:: Written problem ::
The exercise asks for every line of the data to be reproduced exactly.

:: Input data ::
* * * * * * *
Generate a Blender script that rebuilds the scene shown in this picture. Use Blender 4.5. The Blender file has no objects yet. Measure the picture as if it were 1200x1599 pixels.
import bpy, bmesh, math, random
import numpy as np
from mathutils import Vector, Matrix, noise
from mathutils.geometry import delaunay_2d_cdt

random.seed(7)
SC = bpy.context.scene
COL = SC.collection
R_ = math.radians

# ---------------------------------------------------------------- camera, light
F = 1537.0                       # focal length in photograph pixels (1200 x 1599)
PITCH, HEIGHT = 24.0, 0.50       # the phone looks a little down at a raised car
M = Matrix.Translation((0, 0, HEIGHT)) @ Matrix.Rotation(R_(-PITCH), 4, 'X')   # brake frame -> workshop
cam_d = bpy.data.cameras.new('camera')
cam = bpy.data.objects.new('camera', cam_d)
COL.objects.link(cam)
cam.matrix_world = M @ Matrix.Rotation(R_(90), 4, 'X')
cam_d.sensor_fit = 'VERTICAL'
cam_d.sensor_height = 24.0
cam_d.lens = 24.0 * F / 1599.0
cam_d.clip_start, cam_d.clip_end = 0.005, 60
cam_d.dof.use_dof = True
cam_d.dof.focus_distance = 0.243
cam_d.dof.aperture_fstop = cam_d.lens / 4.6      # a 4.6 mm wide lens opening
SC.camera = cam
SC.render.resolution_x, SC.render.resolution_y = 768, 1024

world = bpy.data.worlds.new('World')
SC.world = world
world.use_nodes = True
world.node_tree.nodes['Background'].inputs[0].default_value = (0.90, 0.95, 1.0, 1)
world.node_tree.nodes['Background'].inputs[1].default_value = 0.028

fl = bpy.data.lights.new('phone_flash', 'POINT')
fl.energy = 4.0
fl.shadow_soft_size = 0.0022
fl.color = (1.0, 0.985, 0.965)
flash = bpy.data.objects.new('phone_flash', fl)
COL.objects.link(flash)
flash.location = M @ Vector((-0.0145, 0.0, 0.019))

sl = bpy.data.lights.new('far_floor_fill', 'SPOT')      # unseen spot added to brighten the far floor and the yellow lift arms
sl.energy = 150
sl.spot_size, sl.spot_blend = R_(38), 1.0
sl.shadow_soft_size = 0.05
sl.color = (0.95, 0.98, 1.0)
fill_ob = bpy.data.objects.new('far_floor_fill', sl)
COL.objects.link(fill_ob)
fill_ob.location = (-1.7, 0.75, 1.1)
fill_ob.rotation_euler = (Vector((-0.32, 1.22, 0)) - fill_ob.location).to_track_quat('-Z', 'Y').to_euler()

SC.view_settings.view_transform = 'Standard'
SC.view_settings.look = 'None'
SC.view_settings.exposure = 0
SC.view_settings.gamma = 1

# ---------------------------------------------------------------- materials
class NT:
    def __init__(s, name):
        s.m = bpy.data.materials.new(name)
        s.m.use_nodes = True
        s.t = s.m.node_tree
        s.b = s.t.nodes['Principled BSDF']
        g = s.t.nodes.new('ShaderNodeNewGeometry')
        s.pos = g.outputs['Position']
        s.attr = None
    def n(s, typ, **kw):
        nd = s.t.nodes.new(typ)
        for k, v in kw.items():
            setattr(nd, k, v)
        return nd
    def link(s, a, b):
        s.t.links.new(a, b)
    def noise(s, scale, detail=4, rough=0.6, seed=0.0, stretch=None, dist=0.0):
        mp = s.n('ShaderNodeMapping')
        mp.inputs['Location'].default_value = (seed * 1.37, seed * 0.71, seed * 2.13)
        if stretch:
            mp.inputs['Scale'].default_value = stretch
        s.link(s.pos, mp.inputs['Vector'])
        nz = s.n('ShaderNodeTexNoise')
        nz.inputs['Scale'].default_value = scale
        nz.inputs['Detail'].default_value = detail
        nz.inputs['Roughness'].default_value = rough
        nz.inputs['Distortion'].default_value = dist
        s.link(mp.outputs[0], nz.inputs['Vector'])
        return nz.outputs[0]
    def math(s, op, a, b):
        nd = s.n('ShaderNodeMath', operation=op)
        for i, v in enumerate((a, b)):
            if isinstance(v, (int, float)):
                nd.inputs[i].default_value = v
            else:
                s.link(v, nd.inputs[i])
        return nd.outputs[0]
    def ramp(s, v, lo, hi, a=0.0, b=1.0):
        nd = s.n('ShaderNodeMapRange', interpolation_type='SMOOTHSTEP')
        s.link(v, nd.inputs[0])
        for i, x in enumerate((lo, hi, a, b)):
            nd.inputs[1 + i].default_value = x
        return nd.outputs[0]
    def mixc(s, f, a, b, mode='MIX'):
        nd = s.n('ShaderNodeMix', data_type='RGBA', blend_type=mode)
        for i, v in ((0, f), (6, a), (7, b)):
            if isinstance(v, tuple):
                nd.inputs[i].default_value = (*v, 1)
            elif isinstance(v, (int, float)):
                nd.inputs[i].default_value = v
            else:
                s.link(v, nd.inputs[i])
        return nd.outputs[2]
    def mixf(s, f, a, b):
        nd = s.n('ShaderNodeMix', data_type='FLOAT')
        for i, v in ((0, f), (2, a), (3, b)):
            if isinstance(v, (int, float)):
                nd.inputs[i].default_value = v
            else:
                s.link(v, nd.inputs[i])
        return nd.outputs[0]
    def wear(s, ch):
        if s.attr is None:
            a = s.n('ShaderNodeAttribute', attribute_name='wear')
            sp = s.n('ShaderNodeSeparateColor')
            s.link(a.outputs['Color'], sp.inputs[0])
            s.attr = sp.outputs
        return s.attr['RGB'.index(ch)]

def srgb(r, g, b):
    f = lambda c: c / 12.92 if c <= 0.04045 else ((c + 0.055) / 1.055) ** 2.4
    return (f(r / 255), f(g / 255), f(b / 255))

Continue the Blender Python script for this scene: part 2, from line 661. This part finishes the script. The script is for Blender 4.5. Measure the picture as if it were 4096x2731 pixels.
* * * * * * *
:: Right answer ::
Generate a Blender script that rebuilds the scene shown in this picture. Use Blender 4.5. The Blender file has no objects yet. Measure the picture as if it were 1200x1599 pixels.
import bpy, bmesh, math, random
import numpy as np
from mathutils import Vector, Matrix, noise
from mathutils.geometry import delaunay_2d_cdt

random.seed(7)
SC = bpy.context.scene
COL = SC.collection
R_ = math.radians

# ---------------------------------------------------------------- camera, light
F = 1537.0                       # focal length in photograph pixels (1200 x 1599)
PITCH, HEIGHT = 24.0, 0.50       # the phone looks a little down at a raised car
M = Matrix.Translation((0, 0, HEIGHT)) @ Matrix.Rotation(R_(-PITCH), 4, 'X')   # brake frame -> workshop
cam_d = bpy.data.cameras.new('camera')
cam = bpy.data.objects.new('camera', cam_d)
COL.objects.link(cam)
cam.matrix_world = M @ Matrix.Rotation(R_(90), 4, 'X')
cam_d.sensor_fit = 'VERTICAL'
cam_d.sensor_height = 24.0
cam_d.lens = 24.0 * F / 1599.0
cam_d.clip_start, cam_d.clip_end = 0.005, 60
cam_d.dof.use_dof = True
cam_d.dof.focus_distance = 0.243
cam_d.dof.aperture_fstop = cam_d.lens / 4.6      # a 4.6 mm wide lens opening
SC.camera = cam
SC.render.resolution_x, SC.render.resolution_y = 768, 1024

world = bpy.data.worlds.new('World')
SC.world = world
world.use_nodes = True
world.node_tree.nodes['Background'].inputs[0].default_value = (0.90, 0.95, 1.0, 1)
world.node_tree.nodes['Background'].inputs[1].default_value = 0.028

fl = bpy.data.lights.new('phone_flash', 'POINT')
fl.energy = 4.0
fl.shadow_soft_size = 0.0022
fl.color = (1.0, 0.985, 0.965)
flash = bpy.data.objects.new('phone_flash', fl)
COL.objects.link(flash)
flash.location = M @ Vector((-0.0145, 0.0, 0.019))

sl = bpy.data.lights.new('far_floor_fill', 'SPOT')      # unseen spot added to brighten the far floor and the yellow lift arms
sl.energy = 150
sl.spot_size, sl.spot_blend = R_(38), 1.0
sl.shadow_soft_size = 0.05
sl.color = (0.95, 0.98, 1.0)
fill_ob = bpy.data.objects.new('far_floor_fill', sl)
COL.objects.link(fill_ob)
fill_ob.location = (-1.7, 0.75, 1.1)
fill_ob.rotation_euler = (Vector((-0.32, 1.22, 0)) - fill_ob.location).to_track_quat('-Z', 'Y').to_euler()

SC.view_settings.view_transform = 'Standard'
SC.view_settings.look = 'None'
SC.view_settings.exposure = 0
SC.view_settings.gamma = 1

# ---------------------------------------------------------------- materials
class NT:
    def __init__(s, name):
        s.m = bpy.data.materials.new(name)
        s.m.use_nodes = True
        s.t = s.m.node_tree
        s.b = s.t.nodes['Principled BSDF']
        g = s.t.nodes.new('ShaderNodeNewGeometry')
        s.pos = g.outputs['Position']
        s.attr = None
    def n(s, typ, **kw):
        nd = s.t.nodes.new(typ)
        for k, v in kw.items():
            setattr(nd, k, v)
        return nd
    def link(s, a, b):
        s.t.links.new(a, b)
    def noise(s, scale, detail=4, rough=0.6, seed=0.0, stretch=None, dist=0.0):
        mp = s.n('ShaderNodeMapping')
        mp.inputs['Location'].default_value = (seed * 1.37, seed * 0.71, seed * 2.13)
        if stretch:
            mp.inputs['Scale'].default_value = stretch
        s.link(s.pos, mp.inputs['Vector'])
        nz = s.n('ShaderNodeTexNoise')
        nz.inputs['Scale'].default_value = scale
        nz.inputs['Detail'].default_value = detail
        nz.inputs['Roughness'].default_value = rough
        nz.inputs['Distortion'].default_value = dist
        s.link(mp.outputs[0], nz.inputs['Vector'])
        return nz.outputs[0]
    def math(s, op, a, b):
        nd = s.n('ShaderNodeMath', operation=op)
        for i, v in enumerate((a, b)):
            if isinstance(v, (int, float)):
                nd.inputs[i].default_value = v
            else:
                s.link(v, nd.inputs[i])
        return nd.outputs[0]
    def ramp(s, v, lo, hi, a=0.0, b=1.0):
        nd = s.n('ShaderNodeMapRange', interpolation_type='SMOOTHSTEP')
        s.link(v, nd.inputs[0])
        for i, x in enumerate((lo, hi, a, b)):
            nd.inputs[1 + i].default_value = x
        return nd.outputs[0]
    def mixc(s, f, a, b, mode='MIX'):
        nd = s.n('ShaderNodeMix', data_type='RGBA', blend_type=mode)
        for i, v in ((0, f), (6, a), (7, b)):
            if isinstance(v, tuple):
                nd.inputs[i].default_value = (*v, 1)
            elif isinstance(v, (int, float)):
                nd.inputs[i].default_value = v
            else:
                s.link(v, nd.inputs[i])
        return nd.outputs[2]
    def mixf(s, f, a, b):
        nd = s.n('ShaderNodeMix', data_type='FLOAT')
        for i, v in ((0, f), (2, a), (3, b)):
            if isinstance(v, (int, float)):
                nd.inputs[i].default_value = v
            else:
                s.link(v, nd.inputs[i])
        return nd.outputs[0]
    def wear(s, ch):
        if s.attr is None:
            a = s.n('ShaderNodeAttribute', attribute_name='wear')
            sp = s.n('ShaderNodeSeparateColor')
            s.link(a.outputs['Color'], sp.inputs[0])
            s.attr = sp.outputs
        return s.attr['RGB'.index(ch)]

def srgb(r, g, b):
    f = lambda c: c / 12.92 if c <= 0.04045 else ((c + 0.055) / 1.055) ** 2.4
    return (f(r / 255), f(g / 255), f(b / 255))

Continue the Blender Python script for this scene: part 2, from line 661. This part finishes the script. The script is for Blender 4.5. Measure the picture as if it were 4096x2731 pixels.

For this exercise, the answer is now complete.